__Data__:
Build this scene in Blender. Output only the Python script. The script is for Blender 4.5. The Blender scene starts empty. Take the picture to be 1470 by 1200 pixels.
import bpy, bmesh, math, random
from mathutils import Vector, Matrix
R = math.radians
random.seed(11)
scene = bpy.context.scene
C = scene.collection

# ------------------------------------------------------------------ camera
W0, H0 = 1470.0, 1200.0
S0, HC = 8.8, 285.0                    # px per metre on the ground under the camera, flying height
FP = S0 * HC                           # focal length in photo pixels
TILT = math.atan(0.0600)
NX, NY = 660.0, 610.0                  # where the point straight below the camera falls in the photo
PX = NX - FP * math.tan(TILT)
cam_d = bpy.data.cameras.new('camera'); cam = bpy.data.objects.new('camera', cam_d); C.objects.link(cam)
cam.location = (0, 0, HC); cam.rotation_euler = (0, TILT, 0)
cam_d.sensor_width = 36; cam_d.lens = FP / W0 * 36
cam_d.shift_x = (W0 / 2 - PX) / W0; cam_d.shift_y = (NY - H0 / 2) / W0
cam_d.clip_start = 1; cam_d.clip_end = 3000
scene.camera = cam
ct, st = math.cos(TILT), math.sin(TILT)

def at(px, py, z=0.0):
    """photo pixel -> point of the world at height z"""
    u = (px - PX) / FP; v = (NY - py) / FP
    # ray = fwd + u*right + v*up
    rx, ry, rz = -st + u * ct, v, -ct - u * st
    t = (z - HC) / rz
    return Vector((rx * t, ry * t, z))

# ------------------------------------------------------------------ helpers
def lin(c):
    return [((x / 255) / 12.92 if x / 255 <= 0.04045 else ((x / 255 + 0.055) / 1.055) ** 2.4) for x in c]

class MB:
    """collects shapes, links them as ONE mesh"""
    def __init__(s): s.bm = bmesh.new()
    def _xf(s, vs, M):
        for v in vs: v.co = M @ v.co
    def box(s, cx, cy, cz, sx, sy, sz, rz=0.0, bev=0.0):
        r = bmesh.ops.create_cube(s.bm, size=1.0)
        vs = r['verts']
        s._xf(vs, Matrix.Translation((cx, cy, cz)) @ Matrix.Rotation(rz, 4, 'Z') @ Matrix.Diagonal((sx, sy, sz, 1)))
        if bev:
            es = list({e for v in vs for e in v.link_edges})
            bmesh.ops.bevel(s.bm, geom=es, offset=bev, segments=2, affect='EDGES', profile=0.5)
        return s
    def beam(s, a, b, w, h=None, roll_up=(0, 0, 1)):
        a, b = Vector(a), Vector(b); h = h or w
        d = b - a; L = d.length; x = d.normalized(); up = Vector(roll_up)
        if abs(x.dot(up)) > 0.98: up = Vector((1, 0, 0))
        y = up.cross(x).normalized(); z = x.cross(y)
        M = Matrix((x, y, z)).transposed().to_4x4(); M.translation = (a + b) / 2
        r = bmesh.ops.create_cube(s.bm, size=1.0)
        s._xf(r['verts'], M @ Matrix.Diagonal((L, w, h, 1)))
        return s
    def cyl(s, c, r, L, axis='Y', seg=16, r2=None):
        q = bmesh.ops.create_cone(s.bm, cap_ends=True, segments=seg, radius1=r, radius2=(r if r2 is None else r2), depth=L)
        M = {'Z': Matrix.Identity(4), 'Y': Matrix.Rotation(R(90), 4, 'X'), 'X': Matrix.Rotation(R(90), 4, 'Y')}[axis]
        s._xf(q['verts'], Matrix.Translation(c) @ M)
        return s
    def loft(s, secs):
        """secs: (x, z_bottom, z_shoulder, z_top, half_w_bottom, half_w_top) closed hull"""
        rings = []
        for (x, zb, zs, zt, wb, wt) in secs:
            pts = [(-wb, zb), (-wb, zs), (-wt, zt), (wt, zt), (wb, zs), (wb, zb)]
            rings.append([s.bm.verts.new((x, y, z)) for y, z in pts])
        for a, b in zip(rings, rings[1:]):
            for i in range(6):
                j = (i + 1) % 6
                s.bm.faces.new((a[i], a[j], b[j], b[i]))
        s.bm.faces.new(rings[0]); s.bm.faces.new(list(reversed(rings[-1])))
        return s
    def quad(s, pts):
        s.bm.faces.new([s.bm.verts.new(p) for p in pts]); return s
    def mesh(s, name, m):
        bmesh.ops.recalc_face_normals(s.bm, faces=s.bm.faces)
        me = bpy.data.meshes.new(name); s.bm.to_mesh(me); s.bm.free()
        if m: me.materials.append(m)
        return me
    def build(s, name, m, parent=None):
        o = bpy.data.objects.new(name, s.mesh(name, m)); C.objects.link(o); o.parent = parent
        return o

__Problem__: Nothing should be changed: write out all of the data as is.

__Response below__:
Build this scene in Blender. Output only the Python script. The script is for Blender 4.5. The Blender scene starts empty. Take the picture to be 1470 by 1200 pixels.
import bpy, bmesh, math, random
from mathutils import Vector, Matrix
R = math.radians
random.seed(11)
scene = bpy.context.scene
C = scene.collection

# ------------------------------------------------------------------ camera
W0, H0 = 1470.0, 1200.0
S0, HC = 8.8, 285.0                    # px per metre on the ground under the camera, flying height
FP = S0 * HC                           # focal length in photo pixels
TILT = math.atan(0.0600)
NX, NY = 660.0, 610.0                  # where the point straight below the camera falls in the photo
PX = NX - FP * math.tan(TILT)
cam_d = bpy.data.cameras.new('camera'); cam = bpy.data.objects.new('camera', cam_d); C.objects.link(cam)
cam.location = (0, 0, HC); cam.rotation_euler = (0, TILT, 0)
cam_d.sensor_width = 36; cam_d.lens = FP / W0 * 36
cam_d.shift_x = (W0 / 2 - PX) / W0; cam_d.shift_y = (NY - H0 / 2) / W0
cam_d.clip_start = 1; cam_d.clip_end = 3000
scene.camera = cam
ct, st = math.cos(TILT), math.sin(TILT)

def at(px, py, z=0.0):
    """photo pixel -> point of the world at height z"""
    u = (px - PX) / FP; v = (NY - py) / FP
    # ray = fwd + u*right + v*up
    rx, ry, rz = -st + u * ct, v, -ct - u * st
    t = (z - HC) / rz
    return Vector((rx * t, ry * t, z))

# ------------------------------------------------------------------ helpers
def lin(c):
    return [((x / 255) / 12.92 if x / 255 <= 0.04045 else ((x / 255 + 0.055) / 1.055) ** 2.4) for x in c]

class MB:
    """collects shapes, links them as ONE mesh"""
    def __init__(s): s.bm = bmesh.new()
    def _xf(s, vs, M):
        for v in vs: v.co = M @ v.co
    def box(s, cx, cy, cz, sx, sy, sz, rz=0.0, bev=0.0):
        r = bmesh.ops.create_cube(s.bm, size=1.0)
        vs = r['verts']
        s._xf(vs, Matrix.Translation((cx, cy, cz)) @ Matrix.Rotation(rz, 4, 'Z') @ Matrix.Diagonal((sx, sy, sz, 1)))
        if bev:
            es = list({e for v in vs for e in v.link_edges})
            bmesh.ops.bevel(s.bm, geom=es, offset=bev, segments=2, affect='EDGES', profile=0.5)
        return s
    def beam(s, a, b, w, h=None, roll_up=(0, 0, 1)):
        a, b = Vector(a), Vector(b); h = h or w
        d = b - a; L = d.length; x = d.normalized(); up = Vector(roll_up)
        if abs(x.dot(up)) > 0.98: up = Vector((1, 0, 0))
        y = up.cross(x).normalized(); z = x.cross(y)
        M = Matrix((x, y, z)).transposed().to_4x4(); M.translation = (a + b) / 2
        r = bmesh.ops.create_cube(s.bm, size=1.0)
        s._xf(r['verts'], M @ Matrix.Diagonal((L, w, h, 1)))
        return s
    def cyl(s, c, r, L, axis='Y', seg=16, r2=None):
        q = bmesh.ops.create_cone(s.bm, cap_ends=True, segments=seg, radius1=r, radius2=(r if r2 is None else r2), depth=L)
        M = {'Z': Matrix.Identity(4), 'Y': Matrix.Rotation(R(90), 4, 'X'), 'X': Matrix.Rotation(R(90), 4, 'Y')}[axis]
        s._xf(q['verts'], Matrix.Translation(c) @ M)
        return s
    def loft(s, secs):
        """secs: (x, z_bottom, z_shoulder, z_top, half_w_bottom, half_w_top) closed hull"""
        rings = []
        for (x, zb, zs, zt, wb, wt) in secs:
            pts = [(-wb, zb), (-wb, zs), (-wt, zt), (wt, zt), (wb, zs), (wb, zb)]
            rings.append([s.bm.verts.new((x, y, z)) for y, z in pts])
        for a, b in zip(rings, rings[1:]):
            for i in range(6):
                j = (i + 1) % 6
                s.bm.faces.new((a[i], a[j], b[j], b[i]))
        s.bm.faces.new(rings[0]); s.bm.faces.new(list(reversed(rings[-1])))
        return s
    def quad(s, pts):
        s.bm.faces.new([s.bm.verts.new(p) for p in pts]); return s
    def mesh(s, name, m):
        bmesh.ops.recalc_face_normals(s.bm, faces=s.bm.faces)
        me = bpy.data.meshes.new(name); s.bm.to_mesh(me); s.bm.free()
        if m: me.materials.append(m)
        return me
    def build(s, name, m, parent=None):
        o = bpy.data.objects.new(name, s.mesh(name, m)); C.objects.link(o); o.parent = parent
        return o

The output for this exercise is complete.